The negotiations continued Tuesday morning in Manhattan. Legal teams and staff from each party are meeting Tuesday and Wednesday. They will be joined by NFL Commissioner Roger Goodell, NFL Players Association executive director DeMaurice Smith, Boylan, owners and players Thursday and Friday.

And it appears that now, finally, the parties locked in a battle that has produced a fourth-month-old lockout are arriving at the 11th hour.

The reason why lies in the money that would be lost with the cancellation of the preseason. The owners project the number to be close to $1 billion. The players say that number is inflated. Either way, no preseason means a significant chunk will be taken out of the revenue pie, which the owners and players have proven unable to divvy up throughout this whole process.

Asked if it's likely that would affect the owners' offer to the players, one management source said: "No, not likely.

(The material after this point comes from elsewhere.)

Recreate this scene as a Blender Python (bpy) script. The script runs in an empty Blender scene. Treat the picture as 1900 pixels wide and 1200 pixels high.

It's automatic."

Conversely, in a league where the rank and file see their future as tomorrow, not next year, with the risk of injury and lack of guaranteed contracts, it's pretty unlikely that players would be willing to surrender money in 2012 - when a down 2011 revenue-wise would hit the salary cap - or even 2013 in exchange for prosperity for others down the road.

The bottom line: If we make it past July 15, and preseason games are taken off the calendar, the long-term deal the owners put on the table will start looking a lot worse in the short term, and the culture of the sport makes it so Smith would have an exponentially harder time selling the deal if it works only later and not now.

So, in that spot, each side would go looking for leverage, and that could mean this battle would, indeed, head back to the courts.

As one league source said, "The deal erodes as revenues erode." What has happened up to this point can be addressed. But the real damage is coming - and coming fast - which is why the next two weeks are critical.

The good news is that the parties left last week's talks seemingly ready to return this week in deal-making mode.

Boylan's efforts helped the parties come a lot closer on the revenue split, to the point where it's not nearly the issue it was last Monday or Thursday, and reach a real definition of "all revenue" in the "all revenue" model. Indications are that many of the "fringe" terms - ideas pushed by one party and found unacceptable by the other (i.e. sneaking cost credits back in by owners, or players asking sales tax be part of "all revenue") - were coming off the table by the time the parties left Minneapolis on Friday.

But there's still significant work to do, and a recognition that the process needs to speed up, and it needs to speed up now.

There's the issue of funding improvements on retirees' benefits, and pressure from the retirees that they not be sacrificed to help the owners and players strike a deal. There are details and language to work out as well.

There's also the question of who had their hand in the cookie jar over the weekend. The owners are still leery of the players' lawyers, most notably Jeffrey Kessler, and the players believed a "bait and switch" was pulled on them last week, with certain terms coming off the table after one weekend away from talks.

The hope is that the calendar will prevent that from happening again, with the stakes raised as the time before the scheduled opening of training camps dwindles. For those keeping score, the St. Louis Rams and Chicago Bears are supposed to report to camp July 22.

The mutual understanding that this is a very important time should help push along the negotiations. When one party looks at another's proposal with a month left, it's easy to believe there's a better one coming closer to a deadline, or that it might be able squeeze more out of the negotiation.

With time running short, that train of thought becomes less valid.

It all adds up to this being the time. Maybe it's this week. Maybe it's next week.

There will be ups and downs that might be blown a bit out of proportion, as last week's were. But everyone knows that if a deal is going to be done during this phase of negotiations, it has to happen soon.

The alternative would put much more than the preseason in peril.